Massachusetts permits insurance companies to undertake risks which transcend its boundaries and the limitations of its municipal laws of tort liability. It does not restrict such liability between a husband and wife if incurred under the municipal laws of another State to contracts where there is express provision to that effect. That New York frees a carrier of such a risk without such a provision is a detail in our internal regulation of insurance contracts, probably exercised in view of the broadening of the base of liability at the same time. It is reasonable to suppose that Massachusetts knew of our extension of tort liability and of the trend of extension in other states. We created a protection to carriers. Massachusetts permitted the writing of contracts for extraterritorial liability without such protection. That is all there is to the point raised.
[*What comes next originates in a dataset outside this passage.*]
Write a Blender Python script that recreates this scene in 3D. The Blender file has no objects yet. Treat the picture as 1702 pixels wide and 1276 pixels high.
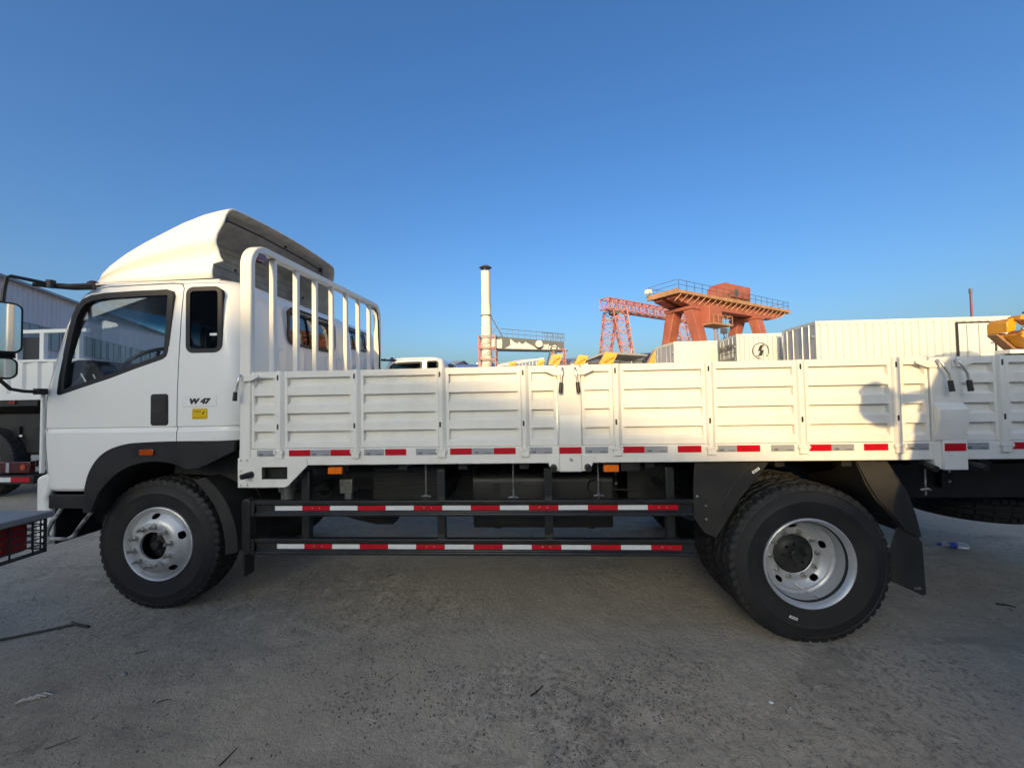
import bpy, bmesh, math, random
from mathutils import Vector, Matrix, noise, Euler

# ------------------------------------------------------------------ scene, camera, light
S = bpy.context.scene
COL = S.collection
R = math.radians
rnd = random.Random(7)

cam_d = bpy.data.cameras.new('camera')
cam = bpy.data.objects.new('camera', cam_d); COL.objects.link(cam); S.camera = cam
cam_d.sensor_fit = 'HORIZONTAL'; cam_d.sensor_width = 36.0
cam_d.lens = 36.0 * 640.0 / 1702.0
cam_d.clip_start = 0.05; cam_d.clip_end = 5000
def set_camera(yaw, pitch, roll, loc):
    cy, sy = math.cos(yaw), math.sin(yaw)
    r = Vector((cy, sy, 0)); fw = Vector((-sy, cy, 0)); u = Vector((0, 0, 1))
    f2 = fw*math.cos(pitch) + u*math.sin(pitch); u2 = u*math.cos(pitch) - fw*math.sin(pitch)
    r3 = r*math.cos(roll) - u2*math.sin(roll); u3 = u2*math.cos(roll) + r*math.sin(roll)
    m = Matrix((r3, u3, -f2)).transposed().to_4x4()
    m.translation = Vector(loc); cam.matrix_world = m
set_camera(0.05455697, 0.02901489, 0.01845266, (0, -2.5, 1.59))

SUN_EL, SUN_AZ = R(16), R(13)            # azimuth: degrees towards -X from straight behind the camera
world = bpy.data.worlds.new('World'); S.world = world; world.use_nodes = True
wn = world.node_tree.nodes; wl = world.node_tree.links
wn.clear()
sky = wn.new('ShaderNodeTexSky'); sky.sky_type = 'NISHITA'; sky.sun_disc = False
sky.sun_elevation = SUN_EL; sky.sun_rotation = math.pi + SUN_AZ
sky.altitude = 50; sky.air_density = 1.0; sky.dust_density = 4.7; sky.ozone_density = 5.8
bg = wn.new('ShaderNodeBackground'); bg.inputs['Strength'].default_value = 0.15
wo = wn.new('ShaderNodeOutputWorld')
hsv = wn.new('ShaderNodeHueSaturation'); hsv.inputs['Saturation'].default_value = 1.14; hsv.inputs['Hue'].default_value = 0.509
wl.new(sky.outputs[0], hsv.inputs['Color']); wl.new(hsv.outputs[0], bg.inputs[0]); wl.new(bg.outputs[0], wo.inputs[0])

sun_d = bpy.data.lights.new('sun', 'SUN'); sun_d.energy = 2.0; sun_d.angle = R(0.55); sun_d.color = (1.0, 0.77, 0.50)
sun = bpy.data.objects.new('sun', sun_d); COL.objects.link(sun)
Ldir = Vector((math.sin(SUN_AZ)*math.cos(SUN_EL), math.cos(SUN_AZ)*math.cos(SUN_EL), -math.sin(SUN_EL)))
sun.rotation_euler = Ldir.to_track_quat('-Z', 'Y').to_euler()

S.render.engine = 'CYCLES'
S.view_settings.view_transform = 'Standard'; S.view_settings.look = 'None'
S.view_settings.exposure = 1.08; S.view_settings.gamma = 1.0
S.view_settings.use_curve_mapping = False
S.view_settings.use_white_balance = True; S.view_settings.white_balance_temperature = 8800; S.view_settings.white_balance_tint = 3

# ------------------------------------------------------------------ materials
MATS = {}
def mat(name, col, rough=0.5, metal=0.0, var=0.0, scale=6.0, dust=None, dust_amt=0.0, dust_scale=3.0,
        bump=0.0, bump_scale=60.0, coat=0.0, spec=0.5, rvar=0.0, streak=None):
    """Principled material with noise colour variation, a dust/dirt layer and fine bump."""
    if name in MATS: return MATS[name]
    m = bpy.data.materials.new(name); m.use_nodes = True
    nt = m.node_tree; n = nt.nodes; l = nt.links
    b = n['Principled BSDF']
    b.inputs['Roughness'].default_value = rough; b.inputs['Metallic'].default_value = metal
    b.inputs['Coat Weight'].default_value = coat; b.inputs['Coat Roughness'].default_value = 0.08
    b.inputs['Specular IOR Level'].default_value = spec
    tc = n.new('ShaderNodeTexCoord')
    geo = n.new('ShaderNodeNewGeometry')
    rgb = n.new('ShaderNodeRGB'); rgb.outputs[0].default_value = (*col, 1)
    out = rgb.outputs[0]
    if var > 0:
        t = n.new('ShaderNodeTexNoise'); t.inputs['Scale'].default_value = scale; t.inputs['Detail'].default_value = 6
        l.new(tc.outputs['Object'], t.inputs['Vector'])
        mr = n.new('ShaderNodeMapRange'); mr.inputs[1].default_value = 0.3; mr.inputs[2].default_value = 0.7
        mr.inputs[3].default_value = 1-var; mr.inputs[4].default_value = 1+var
        l.new(t.outputs[0], mr.inputs[0])
        mx = n.new('ShaderNodeMix'); mx.data_type = 'RGBA'; mx.blend_type = 'MULTIPLY'; mx.inputs[0].default_value = 1
        l.new(out, mx.inputs[6]); l.new(mr.outputs[0], mx.inputs[7]); out = mx.outputs[2]
    fac = None
    if dust:
        t = n.new('ShaderNodeTexNoise'); t.inputs['Scale'].default_value = dust_scale; t.inputs['Detail'].default_value = 8
        t.inputs['Roughness'].default_value = 0.65
        l.new(tc.outputs['Object'], t.inputs['Vector'])
        mr = n.new('ShaderNodeMapRange'); mr.inputs[1].default_value = 0.38; mr.inputs[2].default_value = 0.72
        mr.inputs[3].default_value = 0; mr.inputs[4].default_value = dust_amt
        l.new(t.outputs[0], mr.inputs[0])
        mx = n.new('ShaderNodeMix'); mx.data_type = 'RGBA'
        l.new(mr.outputs[0], mx.inputs[0]); l.new(out, mx.inputs[6]); mx.inputs[7].default_value = (*dust, 1); out = mx.outputs[2]
        ra = n.new('ShaderNodeMath'); ra.operation = 'MULTIPLY_ADD'
        l.new(mr.outputs[0], ra.inputs[0]); ra.inputs[1].default_value = 0.5; ra.inputs[2].default_value = rough
        l.new(ra.outputs[0], b.inputs['Roughness'])
    if streak:
        mp = n.new('ShaderNodeMapping'); mp.inputs['Scale'].default_value = streak[1]
        t = n.new('ShaderNodeTexNoise'); t.inputs['Scale'].default_value = 1; t.inputs['Detail'].default_value = 5
        l.new(tc.outputs['Object'], mp.inputs[0]); l.new(mp.outputs[0], t.inputs['Vector'])
        mr = n.new('ShaderNodeMapRange'); mr.inputs[1].default_value = 0.5; mr.inputs[2].default_value = 0.75
        mr.inputs[4].default_value = streak[2]
        l.new(t.outputs[0], mr.inputs[0])
        mx = n.new('ShaderNodeMix'); mx.data_type = 'RGBA'
        l.new(mr.outputs[0], mx.inputs[0]); l.new(out, mx.inputs[6]); mx.inputs[7].default_value = (*streak[0], 1); out = mx.outputs[2]
    l.new(out, b.inputs['Base Color'])
    if bump > 0:
        t = n.new('ShaderNodeTexNoise'); t.inputs['Scale'].default_value = bump_scale; t.inputs['Detail'].default_value = 4
        l.new(tc.outputs['Object'], t.inputs['Vector'])
        bp = n.new('ShaderNodeBump'); bp.inputs['Strength'].default_value = bump; bp.inputs['Distance'].default_value = 0.01
        l.new(t.outputs[0], bp.inputs['Height']); l.new(bp.outputs[0], b.inputs['Normal'])
    MATS[name] = m
    return m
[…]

Surely we are not at liberty to impose our policy upon Massachusetts contracts because our treatment of this regulatory subject differs from hers, or to withhold our enforcement of such a contract in a proper case, upon the theory that it is offensive to morals or public policy. Nor are we at liberty to fill the gaps or suggest the direction of regulation or exception in Massachusetts. It is enough that we have a contract valid
Motion addressed to the, complaint denied. Defendant may have twenty days after service of the order to answer. No costs. Submit order.